#### Supplied material
▼

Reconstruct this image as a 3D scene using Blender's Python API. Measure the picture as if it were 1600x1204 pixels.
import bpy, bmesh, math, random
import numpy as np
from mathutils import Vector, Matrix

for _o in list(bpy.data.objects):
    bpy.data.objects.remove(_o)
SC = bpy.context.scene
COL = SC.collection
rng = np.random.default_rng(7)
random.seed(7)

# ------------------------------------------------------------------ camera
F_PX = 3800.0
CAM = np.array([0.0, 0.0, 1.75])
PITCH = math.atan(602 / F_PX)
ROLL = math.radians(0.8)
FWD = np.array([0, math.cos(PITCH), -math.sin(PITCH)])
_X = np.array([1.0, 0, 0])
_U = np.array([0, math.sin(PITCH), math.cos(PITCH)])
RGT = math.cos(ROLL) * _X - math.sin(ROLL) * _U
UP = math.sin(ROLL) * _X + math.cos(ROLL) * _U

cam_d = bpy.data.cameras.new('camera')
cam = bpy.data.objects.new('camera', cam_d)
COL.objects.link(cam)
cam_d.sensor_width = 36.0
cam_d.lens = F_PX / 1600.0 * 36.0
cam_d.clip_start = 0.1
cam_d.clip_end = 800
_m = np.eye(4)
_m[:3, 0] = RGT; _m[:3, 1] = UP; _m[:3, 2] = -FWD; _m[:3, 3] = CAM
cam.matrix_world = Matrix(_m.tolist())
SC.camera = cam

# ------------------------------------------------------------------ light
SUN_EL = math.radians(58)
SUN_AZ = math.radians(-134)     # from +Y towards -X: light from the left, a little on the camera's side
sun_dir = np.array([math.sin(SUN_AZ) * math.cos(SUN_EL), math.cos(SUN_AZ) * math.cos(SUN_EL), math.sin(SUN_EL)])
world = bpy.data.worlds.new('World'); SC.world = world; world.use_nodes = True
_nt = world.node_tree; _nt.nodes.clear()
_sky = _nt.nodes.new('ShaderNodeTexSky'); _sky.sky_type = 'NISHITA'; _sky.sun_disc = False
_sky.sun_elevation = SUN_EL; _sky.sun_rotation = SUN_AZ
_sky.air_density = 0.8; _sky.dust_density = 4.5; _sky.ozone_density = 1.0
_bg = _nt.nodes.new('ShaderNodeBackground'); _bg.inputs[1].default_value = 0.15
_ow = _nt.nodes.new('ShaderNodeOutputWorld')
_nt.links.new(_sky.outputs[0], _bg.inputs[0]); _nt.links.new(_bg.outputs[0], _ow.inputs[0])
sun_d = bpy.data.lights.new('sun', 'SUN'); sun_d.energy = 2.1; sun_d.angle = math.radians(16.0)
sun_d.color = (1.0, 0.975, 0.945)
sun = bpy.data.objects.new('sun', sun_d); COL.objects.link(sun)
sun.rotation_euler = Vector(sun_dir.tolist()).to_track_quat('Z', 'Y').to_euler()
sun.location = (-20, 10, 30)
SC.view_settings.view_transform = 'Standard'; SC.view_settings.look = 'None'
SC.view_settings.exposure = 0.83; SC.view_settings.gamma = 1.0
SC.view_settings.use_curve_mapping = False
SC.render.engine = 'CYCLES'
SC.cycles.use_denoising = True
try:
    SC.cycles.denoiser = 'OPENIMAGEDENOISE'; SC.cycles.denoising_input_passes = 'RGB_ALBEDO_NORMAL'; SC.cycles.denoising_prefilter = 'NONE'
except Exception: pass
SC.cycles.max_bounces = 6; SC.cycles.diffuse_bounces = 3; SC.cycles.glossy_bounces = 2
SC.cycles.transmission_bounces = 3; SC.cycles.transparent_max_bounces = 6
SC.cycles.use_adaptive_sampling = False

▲

#### Objective
Give back all the data exactly as written.

#### Final result
Reconstruct this image as a 3D scene using Blender's Python API. Measure the picture as if it were 1600x1204 pixels.
import bpy, bmesh, math, random
import numpy as np
from mathutils import Vector, Matrix

for _o in list(bpy.data.objects):
    bpy.data.objects.remove(_o)
SC = bpy.context.scene
COL = SC.collection
rng = np.random.default_rng(7)
random.seed(7)

# ------------------------------------------------------------------ camera
F_PX = 3800.0
CAM = np.array([0.0, 0.0, 1.75])
PITCH = math.atan(602 / F_PX)
ROLL = math.radians(0.8)
FWD = np.array([0, math.cos(PITCH), -math.sin(PITCH)])
_X = np.array([1.0, 0, 0])
_U = np.array([0, math.sin(PITCH), math.cos(PITCH)])
RGT = math.cos(ROLL) * _X - math.sin(ROLL) * _U
UP = math.sin(ROLL) * _X + math.cos(ROLL) * _U

cam_d = bpy.data.cameras.new('camera')
cam = bpy.data.objects.new('camera', cam_d)
COL.objects.link(cam)
cam_d.sensor_width = 36.0
cam_d.lens = F_PX / 1600.0 * 36.0
cam_d.clip_start = 0.1
cam_d.clip_end = 800
_m = np.eye(4)
_m[:3, 0] = RGT; _m[:3, 1] = UP; _m[:3, 2] = -FWD; _m[:3, 3] = CAM
cam.matrix_world = Matrix(_m.tolist())
SC.camera = cam

# ------------------------------------------------------------------ light
SUN_EL = math.radians(58)
SUN_AZ = math.radians(-134)     # from +Y towards -X: light from the left, a little on the camera's side
sun_dir = np.array([math.sin(SUN_AZ) * math.cos(SUN_EL), math.cos(SUN_AZ) * math.cos(SUN_EL), math.sin(SUN_EL)])
world = bpy.data.worlds.new('World'); SC.world = world; world.use_nodes = True
_nt = world.node_tree; _nt.nodes.clear()
_sky = _nt.nodes.new('ShaderNodeTexSky'); _sky.sky_type = 'NISHITA'; _sky.sun_disc = False
_sky.sun_elevation = SUN_EL; _sky.sun_rotation = SUN_AZ
_sky.air_density = 0.8; _sky.dust_density = 4.5; _sky.ozone_density = 1.0
_bg = _nt.nodes.new('ShaderNodeBackground'); _bg.inputs[1].default_value = 0.15
_ow = _nt.nodes.new('ShaderNodeOutputWorld')
_nt.links.new(_sky.outputs[0], _bg.inputs[0]); _nt.links.new(_bg.outputs[0], _ow.inputs[0])
sun_d = bpy.data.lights.new('sun', 'SUN'); sun_d.energy = 2.1; sun_d.angle = math.radians(16.0)
sun_d.color = (1.0, 0.975, 0.945)
sun = bpy.data.objects.new('sun', sun_d); COL.objects.link(sun)
sun.rotation_euler = Vector(sun_dir.tolist()).to_track_quat('Z', 'Y').to_euler()
sun.location = (-20, 10, 30)
SC.view_settings.view_transform = 'Standard'; SC.view_settings.look = 'None'
SC.view_settings.exposure = 0.83; SC.view_settings.gamma = 1.0
SC.view_settings.use_curve_mapping = False
SC.render.engine = 'CYCLES'
SC.cycles.use_denoising = True
try:
    SC.cycles.denoiser = 'OPENIMAGEDENOISE'; SC.cycles.denoising_input_passes = 'RGB_ALBEDO_NORMAL'; SC.cycles.denoising_prefilter = 'NONE'
except Exception: pass
SC.cycles.max_bounces = 6; SC.cycles.diffuse_bounces = 3; SC.cycles.glossy_bounces = 2
SC.cycles.transmission_bounces = 3; SC.cycles.transparent_max_bounces = 6
SC.cycles.use_adaptive_sampling = False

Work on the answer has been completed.